▶ Data for this task:
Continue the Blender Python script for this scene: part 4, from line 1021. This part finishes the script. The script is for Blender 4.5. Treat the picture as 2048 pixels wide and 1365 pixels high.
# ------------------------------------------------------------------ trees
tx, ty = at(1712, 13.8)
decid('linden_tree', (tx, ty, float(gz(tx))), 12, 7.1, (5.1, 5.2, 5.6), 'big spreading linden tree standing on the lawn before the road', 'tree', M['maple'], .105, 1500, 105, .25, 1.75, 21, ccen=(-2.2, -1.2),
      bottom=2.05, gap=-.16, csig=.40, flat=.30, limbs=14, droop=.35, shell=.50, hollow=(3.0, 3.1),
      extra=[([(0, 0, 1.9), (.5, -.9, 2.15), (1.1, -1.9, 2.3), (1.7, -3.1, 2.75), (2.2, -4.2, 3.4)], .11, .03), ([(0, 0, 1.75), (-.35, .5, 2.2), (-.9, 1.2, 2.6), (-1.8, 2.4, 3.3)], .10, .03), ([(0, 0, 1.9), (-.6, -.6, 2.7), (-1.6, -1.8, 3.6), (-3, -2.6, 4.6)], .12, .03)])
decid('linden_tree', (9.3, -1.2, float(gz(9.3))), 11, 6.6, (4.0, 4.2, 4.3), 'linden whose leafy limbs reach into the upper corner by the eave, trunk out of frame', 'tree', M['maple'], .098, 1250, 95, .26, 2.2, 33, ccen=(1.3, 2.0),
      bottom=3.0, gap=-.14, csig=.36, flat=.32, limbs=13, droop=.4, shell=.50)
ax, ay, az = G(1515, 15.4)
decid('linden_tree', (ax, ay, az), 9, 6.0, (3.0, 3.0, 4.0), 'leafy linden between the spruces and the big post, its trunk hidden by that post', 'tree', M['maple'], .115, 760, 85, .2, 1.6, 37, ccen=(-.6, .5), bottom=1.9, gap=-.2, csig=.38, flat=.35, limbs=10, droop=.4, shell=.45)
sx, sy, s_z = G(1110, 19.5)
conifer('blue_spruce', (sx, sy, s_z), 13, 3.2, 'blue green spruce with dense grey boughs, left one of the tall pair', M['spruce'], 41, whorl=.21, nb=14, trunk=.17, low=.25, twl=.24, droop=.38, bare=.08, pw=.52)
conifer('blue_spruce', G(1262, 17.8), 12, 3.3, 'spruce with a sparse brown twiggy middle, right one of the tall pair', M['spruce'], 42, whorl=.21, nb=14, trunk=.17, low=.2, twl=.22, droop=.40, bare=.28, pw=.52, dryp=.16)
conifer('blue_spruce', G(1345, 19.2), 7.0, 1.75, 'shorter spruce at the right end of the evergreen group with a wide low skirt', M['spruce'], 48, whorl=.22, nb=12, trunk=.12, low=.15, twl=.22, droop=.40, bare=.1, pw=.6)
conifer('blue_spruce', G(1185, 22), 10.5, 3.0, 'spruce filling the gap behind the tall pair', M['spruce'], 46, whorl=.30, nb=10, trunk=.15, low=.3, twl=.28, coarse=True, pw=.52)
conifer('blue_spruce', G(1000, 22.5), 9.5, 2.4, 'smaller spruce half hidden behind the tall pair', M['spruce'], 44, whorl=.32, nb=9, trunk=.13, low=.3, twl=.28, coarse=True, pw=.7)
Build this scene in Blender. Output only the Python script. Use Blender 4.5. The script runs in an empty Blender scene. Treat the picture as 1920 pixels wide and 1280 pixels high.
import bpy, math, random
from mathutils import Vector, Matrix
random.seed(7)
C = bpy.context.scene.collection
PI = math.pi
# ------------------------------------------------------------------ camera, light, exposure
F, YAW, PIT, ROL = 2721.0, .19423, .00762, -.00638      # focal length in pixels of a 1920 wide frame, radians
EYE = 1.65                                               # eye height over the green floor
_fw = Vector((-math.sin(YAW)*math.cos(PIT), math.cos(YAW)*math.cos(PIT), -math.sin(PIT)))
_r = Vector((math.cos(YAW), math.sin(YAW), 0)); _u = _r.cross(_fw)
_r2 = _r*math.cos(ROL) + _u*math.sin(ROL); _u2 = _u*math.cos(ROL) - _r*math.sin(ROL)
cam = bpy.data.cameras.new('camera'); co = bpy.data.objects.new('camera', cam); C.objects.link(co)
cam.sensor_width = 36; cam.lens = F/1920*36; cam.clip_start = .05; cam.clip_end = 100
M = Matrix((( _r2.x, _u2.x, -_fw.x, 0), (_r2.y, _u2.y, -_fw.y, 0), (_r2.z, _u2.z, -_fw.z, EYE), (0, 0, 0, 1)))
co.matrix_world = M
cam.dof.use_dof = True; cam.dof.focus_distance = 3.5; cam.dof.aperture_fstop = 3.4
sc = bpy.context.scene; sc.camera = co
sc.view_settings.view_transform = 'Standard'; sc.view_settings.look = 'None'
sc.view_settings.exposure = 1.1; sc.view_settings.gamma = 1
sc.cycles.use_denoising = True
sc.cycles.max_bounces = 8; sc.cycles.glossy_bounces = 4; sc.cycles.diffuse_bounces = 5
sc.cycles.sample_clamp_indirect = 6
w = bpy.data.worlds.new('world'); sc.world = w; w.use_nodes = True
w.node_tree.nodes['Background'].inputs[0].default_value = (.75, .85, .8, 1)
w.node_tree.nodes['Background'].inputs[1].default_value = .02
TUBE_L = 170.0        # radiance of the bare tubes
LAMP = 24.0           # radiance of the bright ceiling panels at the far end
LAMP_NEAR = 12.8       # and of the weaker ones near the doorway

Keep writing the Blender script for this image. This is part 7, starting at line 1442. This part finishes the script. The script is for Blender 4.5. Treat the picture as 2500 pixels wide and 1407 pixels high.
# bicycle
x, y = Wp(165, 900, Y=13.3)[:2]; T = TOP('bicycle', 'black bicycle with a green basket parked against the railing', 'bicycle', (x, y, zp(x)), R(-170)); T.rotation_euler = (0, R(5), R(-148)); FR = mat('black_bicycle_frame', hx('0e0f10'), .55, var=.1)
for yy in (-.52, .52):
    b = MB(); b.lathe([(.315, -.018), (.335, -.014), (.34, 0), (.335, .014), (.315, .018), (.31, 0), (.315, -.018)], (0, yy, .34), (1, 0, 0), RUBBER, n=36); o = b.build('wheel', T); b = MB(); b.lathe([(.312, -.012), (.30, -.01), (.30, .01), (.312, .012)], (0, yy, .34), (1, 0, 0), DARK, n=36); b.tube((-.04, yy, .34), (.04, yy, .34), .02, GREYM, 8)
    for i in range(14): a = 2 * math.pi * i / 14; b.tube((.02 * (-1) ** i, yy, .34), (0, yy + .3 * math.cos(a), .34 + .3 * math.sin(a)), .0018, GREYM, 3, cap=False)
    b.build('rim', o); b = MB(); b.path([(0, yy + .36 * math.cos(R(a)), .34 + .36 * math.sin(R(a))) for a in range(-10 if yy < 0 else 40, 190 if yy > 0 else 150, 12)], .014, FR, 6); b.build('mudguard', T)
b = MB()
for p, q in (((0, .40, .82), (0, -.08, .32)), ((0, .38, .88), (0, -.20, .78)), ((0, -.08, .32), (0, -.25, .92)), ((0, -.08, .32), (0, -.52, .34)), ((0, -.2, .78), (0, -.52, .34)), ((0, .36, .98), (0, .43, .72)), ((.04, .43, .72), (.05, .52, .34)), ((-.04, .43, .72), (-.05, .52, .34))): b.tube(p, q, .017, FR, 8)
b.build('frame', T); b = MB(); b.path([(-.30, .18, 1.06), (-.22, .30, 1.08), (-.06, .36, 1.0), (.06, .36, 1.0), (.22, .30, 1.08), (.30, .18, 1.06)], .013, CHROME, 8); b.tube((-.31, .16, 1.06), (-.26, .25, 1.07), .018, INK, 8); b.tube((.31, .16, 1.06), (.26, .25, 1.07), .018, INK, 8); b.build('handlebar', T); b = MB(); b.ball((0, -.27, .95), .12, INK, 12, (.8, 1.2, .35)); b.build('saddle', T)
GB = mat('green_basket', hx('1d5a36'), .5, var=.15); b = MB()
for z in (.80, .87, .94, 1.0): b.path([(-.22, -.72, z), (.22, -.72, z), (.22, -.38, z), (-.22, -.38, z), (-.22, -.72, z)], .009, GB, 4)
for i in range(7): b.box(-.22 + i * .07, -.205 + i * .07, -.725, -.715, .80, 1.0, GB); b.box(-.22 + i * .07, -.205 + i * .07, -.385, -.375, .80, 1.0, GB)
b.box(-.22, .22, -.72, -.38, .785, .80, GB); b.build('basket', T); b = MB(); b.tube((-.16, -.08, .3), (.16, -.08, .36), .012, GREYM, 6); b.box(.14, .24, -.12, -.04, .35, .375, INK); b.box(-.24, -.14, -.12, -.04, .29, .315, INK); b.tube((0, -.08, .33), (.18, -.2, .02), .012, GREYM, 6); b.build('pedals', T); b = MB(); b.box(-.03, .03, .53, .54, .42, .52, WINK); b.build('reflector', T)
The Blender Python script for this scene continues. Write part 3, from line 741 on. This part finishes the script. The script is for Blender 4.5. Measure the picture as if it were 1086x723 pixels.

▶ What the task asks: Read through the entries and copy every line that includes "part".

▶ Solution to this task:
Continue the Blender Python script for this scene: part 4, from line 1021. This part finishes the script. The script is for Blender 4.5. Treat the picture as 2048 pixels wide and 1365 pixels high.
Keep writing the Blender script for this image. This is part 7, starting at line 1442. This part finishes the script. The script is for Blender 4.5. Treat the picture as 2500 pixels wide and 1407 pixels high.
The Blender Python script for this scene continues. Write part 3, from line 741 on. This part finishes the script. The script is for Blender 4.5. Measure the picture as if it were 1086x723 pixels.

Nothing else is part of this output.